* AIM OF THE TASK: The required output consists solely of the lines from the top of the listing through the line containing "b = B(); box(b, 0, 0.072, -0.006, 0.0, 0, 0.145);", transcribed exactly.

[START DATASET EXTRACT]

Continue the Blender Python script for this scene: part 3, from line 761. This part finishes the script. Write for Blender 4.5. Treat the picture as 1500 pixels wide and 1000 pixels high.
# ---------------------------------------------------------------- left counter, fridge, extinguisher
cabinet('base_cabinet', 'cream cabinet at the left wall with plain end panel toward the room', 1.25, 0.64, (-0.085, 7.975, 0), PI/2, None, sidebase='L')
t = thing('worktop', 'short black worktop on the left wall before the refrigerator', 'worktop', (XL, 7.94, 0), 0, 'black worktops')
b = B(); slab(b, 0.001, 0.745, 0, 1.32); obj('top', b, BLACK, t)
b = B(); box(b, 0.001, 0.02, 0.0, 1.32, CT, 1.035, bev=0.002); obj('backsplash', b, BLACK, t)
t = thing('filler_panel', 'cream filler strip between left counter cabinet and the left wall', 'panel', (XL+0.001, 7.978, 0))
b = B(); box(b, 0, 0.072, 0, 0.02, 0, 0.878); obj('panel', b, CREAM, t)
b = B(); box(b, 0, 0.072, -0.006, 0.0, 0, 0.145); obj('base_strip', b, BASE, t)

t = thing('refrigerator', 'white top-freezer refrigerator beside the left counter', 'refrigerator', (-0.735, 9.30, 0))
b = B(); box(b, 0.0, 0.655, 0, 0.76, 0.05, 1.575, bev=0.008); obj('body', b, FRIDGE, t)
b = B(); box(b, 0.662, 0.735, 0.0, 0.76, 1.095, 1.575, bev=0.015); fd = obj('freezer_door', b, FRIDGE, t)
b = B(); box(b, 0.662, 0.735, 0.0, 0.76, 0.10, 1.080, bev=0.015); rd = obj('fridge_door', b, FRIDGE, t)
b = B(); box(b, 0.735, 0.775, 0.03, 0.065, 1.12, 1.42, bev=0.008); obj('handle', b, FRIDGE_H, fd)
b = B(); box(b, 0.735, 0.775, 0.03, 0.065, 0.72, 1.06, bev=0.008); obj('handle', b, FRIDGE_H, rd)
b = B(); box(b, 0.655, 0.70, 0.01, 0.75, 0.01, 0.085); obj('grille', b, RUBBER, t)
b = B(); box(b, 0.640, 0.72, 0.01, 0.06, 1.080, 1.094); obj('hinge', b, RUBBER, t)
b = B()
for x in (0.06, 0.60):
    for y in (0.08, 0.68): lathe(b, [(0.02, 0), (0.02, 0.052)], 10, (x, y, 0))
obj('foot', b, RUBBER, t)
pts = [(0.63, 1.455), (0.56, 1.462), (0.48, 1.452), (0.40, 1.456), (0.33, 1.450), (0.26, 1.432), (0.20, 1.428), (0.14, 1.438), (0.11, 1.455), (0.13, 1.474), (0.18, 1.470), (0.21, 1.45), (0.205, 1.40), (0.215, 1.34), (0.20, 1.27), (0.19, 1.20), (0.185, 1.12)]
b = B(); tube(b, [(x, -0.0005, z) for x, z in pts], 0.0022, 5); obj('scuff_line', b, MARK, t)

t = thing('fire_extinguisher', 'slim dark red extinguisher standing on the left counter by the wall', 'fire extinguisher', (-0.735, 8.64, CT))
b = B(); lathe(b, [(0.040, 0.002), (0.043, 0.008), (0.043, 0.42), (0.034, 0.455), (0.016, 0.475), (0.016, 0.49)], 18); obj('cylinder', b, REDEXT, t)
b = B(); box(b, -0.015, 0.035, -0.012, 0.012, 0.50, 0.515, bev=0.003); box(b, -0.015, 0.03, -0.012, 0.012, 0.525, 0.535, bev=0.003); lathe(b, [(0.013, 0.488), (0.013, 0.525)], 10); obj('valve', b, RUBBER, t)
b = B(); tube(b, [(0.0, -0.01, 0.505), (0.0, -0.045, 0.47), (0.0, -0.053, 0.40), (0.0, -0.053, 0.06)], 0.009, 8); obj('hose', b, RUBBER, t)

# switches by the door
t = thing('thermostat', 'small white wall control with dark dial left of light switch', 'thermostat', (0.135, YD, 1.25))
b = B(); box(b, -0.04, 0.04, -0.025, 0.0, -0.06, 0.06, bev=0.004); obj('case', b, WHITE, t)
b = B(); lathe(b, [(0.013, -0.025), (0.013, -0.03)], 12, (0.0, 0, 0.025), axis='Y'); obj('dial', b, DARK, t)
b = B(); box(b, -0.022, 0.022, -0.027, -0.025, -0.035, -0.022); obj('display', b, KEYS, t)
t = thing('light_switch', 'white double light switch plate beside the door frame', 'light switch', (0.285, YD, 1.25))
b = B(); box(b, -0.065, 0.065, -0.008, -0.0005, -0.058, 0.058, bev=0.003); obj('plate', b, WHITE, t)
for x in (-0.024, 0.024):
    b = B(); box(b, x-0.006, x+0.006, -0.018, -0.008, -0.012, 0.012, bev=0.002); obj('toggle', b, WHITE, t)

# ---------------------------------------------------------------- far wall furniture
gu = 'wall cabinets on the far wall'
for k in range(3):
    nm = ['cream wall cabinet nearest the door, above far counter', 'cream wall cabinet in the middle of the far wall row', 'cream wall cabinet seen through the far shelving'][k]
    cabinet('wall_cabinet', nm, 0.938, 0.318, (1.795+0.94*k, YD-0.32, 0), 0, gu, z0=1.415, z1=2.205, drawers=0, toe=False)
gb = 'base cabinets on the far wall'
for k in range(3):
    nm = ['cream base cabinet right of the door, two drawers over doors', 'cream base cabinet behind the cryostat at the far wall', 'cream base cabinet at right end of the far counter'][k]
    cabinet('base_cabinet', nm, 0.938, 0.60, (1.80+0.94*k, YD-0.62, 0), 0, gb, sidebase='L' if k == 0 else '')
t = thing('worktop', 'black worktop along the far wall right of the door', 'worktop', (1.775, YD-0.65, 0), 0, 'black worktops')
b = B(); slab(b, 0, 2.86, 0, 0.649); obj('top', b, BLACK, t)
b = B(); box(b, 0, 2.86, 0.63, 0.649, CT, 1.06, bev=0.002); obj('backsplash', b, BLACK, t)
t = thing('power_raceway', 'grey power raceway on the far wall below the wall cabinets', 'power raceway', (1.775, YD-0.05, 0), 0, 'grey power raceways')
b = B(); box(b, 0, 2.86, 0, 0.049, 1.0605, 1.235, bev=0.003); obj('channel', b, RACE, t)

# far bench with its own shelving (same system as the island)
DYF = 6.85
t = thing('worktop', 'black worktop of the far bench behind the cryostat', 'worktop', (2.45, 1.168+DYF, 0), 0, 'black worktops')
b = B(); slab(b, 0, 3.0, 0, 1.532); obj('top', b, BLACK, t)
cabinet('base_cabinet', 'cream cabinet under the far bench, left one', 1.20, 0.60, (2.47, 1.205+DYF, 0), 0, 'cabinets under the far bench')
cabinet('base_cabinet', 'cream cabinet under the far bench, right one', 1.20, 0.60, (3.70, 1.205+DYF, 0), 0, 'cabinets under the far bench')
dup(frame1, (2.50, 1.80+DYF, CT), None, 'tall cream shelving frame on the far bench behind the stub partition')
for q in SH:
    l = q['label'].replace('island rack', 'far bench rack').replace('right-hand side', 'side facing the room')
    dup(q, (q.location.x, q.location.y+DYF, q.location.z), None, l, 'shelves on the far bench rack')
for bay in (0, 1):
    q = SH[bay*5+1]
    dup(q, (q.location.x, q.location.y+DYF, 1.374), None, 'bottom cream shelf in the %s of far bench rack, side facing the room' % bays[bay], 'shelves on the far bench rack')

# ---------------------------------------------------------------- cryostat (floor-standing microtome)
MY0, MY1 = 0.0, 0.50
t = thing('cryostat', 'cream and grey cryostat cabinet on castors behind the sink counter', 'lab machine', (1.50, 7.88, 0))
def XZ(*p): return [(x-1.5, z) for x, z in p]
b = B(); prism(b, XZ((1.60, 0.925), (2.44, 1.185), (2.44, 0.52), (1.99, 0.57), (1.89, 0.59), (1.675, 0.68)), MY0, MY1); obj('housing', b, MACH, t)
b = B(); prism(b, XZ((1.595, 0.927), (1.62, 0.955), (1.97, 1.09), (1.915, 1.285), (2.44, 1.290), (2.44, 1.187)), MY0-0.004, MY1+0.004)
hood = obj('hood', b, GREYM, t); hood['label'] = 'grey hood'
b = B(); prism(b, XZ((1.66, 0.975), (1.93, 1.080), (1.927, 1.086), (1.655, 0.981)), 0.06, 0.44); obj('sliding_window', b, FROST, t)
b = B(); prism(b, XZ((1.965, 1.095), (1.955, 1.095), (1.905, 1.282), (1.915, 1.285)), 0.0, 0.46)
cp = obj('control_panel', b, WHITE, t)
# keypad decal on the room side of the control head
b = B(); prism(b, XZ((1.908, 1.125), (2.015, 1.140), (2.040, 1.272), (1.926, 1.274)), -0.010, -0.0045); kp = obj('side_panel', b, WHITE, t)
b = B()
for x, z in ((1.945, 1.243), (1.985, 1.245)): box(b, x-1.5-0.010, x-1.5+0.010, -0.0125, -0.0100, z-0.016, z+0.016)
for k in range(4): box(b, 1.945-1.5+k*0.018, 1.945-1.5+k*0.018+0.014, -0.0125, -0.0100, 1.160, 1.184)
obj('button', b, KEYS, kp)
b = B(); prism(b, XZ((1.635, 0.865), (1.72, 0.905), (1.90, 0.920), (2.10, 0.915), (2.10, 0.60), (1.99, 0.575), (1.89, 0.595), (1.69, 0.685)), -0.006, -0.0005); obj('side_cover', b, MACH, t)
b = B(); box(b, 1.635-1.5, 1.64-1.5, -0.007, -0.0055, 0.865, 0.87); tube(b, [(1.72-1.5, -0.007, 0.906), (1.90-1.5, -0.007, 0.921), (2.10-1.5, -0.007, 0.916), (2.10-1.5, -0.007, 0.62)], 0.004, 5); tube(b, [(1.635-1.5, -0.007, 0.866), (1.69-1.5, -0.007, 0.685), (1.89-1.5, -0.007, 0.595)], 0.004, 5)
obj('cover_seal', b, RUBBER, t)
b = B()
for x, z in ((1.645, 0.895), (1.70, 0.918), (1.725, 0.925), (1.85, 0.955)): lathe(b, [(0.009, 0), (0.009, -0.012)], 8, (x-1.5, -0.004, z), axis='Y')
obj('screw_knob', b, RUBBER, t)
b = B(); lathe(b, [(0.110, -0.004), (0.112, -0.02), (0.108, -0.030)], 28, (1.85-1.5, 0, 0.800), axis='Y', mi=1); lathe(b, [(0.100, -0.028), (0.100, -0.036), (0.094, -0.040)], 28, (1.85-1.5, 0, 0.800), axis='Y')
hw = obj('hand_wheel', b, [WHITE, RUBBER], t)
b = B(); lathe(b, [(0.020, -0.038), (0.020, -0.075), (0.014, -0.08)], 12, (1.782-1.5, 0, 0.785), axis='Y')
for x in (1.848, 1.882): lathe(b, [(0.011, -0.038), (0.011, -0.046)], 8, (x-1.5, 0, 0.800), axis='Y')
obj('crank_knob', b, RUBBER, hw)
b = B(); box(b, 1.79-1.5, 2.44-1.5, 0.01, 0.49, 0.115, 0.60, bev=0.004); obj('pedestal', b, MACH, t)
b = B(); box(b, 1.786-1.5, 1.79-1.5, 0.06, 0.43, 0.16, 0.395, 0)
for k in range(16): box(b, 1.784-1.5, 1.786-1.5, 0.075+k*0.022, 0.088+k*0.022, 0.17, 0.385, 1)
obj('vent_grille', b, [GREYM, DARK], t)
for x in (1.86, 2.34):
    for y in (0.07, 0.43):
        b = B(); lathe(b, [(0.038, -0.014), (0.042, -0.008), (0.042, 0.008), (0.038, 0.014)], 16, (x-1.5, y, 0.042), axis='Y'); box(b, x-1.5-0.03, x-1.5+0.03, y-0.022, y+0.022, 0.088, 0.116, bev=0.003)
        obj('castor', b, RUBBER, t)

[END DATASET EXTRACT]

* RESULT FOR THIS TASK:
Continue the Blender Python script for this scene: part 3, from line 761. This part finishes the script. Write for Blender 4.5. Treat the picture as 1500 pixels wide and 1000 pixels high.
# ---------------------------------------------------------------- left counter, fridge, extinguisher
cabinet('base_cabinet', 'cream cabinet at the left wall with plain end panel toward the room', 1.25, 0.64, (-0.085, 7.975, 0), PI/2, None, sidebase='L')
t = thing('worktop', 'short black worktop on the left wall before the refrigerator', 'worktop', (XL, 7.94, 0), 0, 'black worktops')
b = B(); slab(b, 0.001, 0.745, 0, 1.32); obj('top', b, BLACK, t)
b = B(); box(b, 0.001, 0.02, 0.0, 1.32, CT, 1.035, bev=0.002); obj('backsplash', b, BLACK, t)
t = thing('filler_panel', 'cream filler strip between left counter cabinet and the left wall', 'panel', (XL+0.001, 7.978, 0))
b = B(); box(b, 0, 0.072, 0, 0.02, 0, 0.878); obj('panel', b, CREAM, t)
b = B(); box(b, 0, 0.072, -0.006, 0.0, 0, 0.145); obj('base_strip', b, BASE, t)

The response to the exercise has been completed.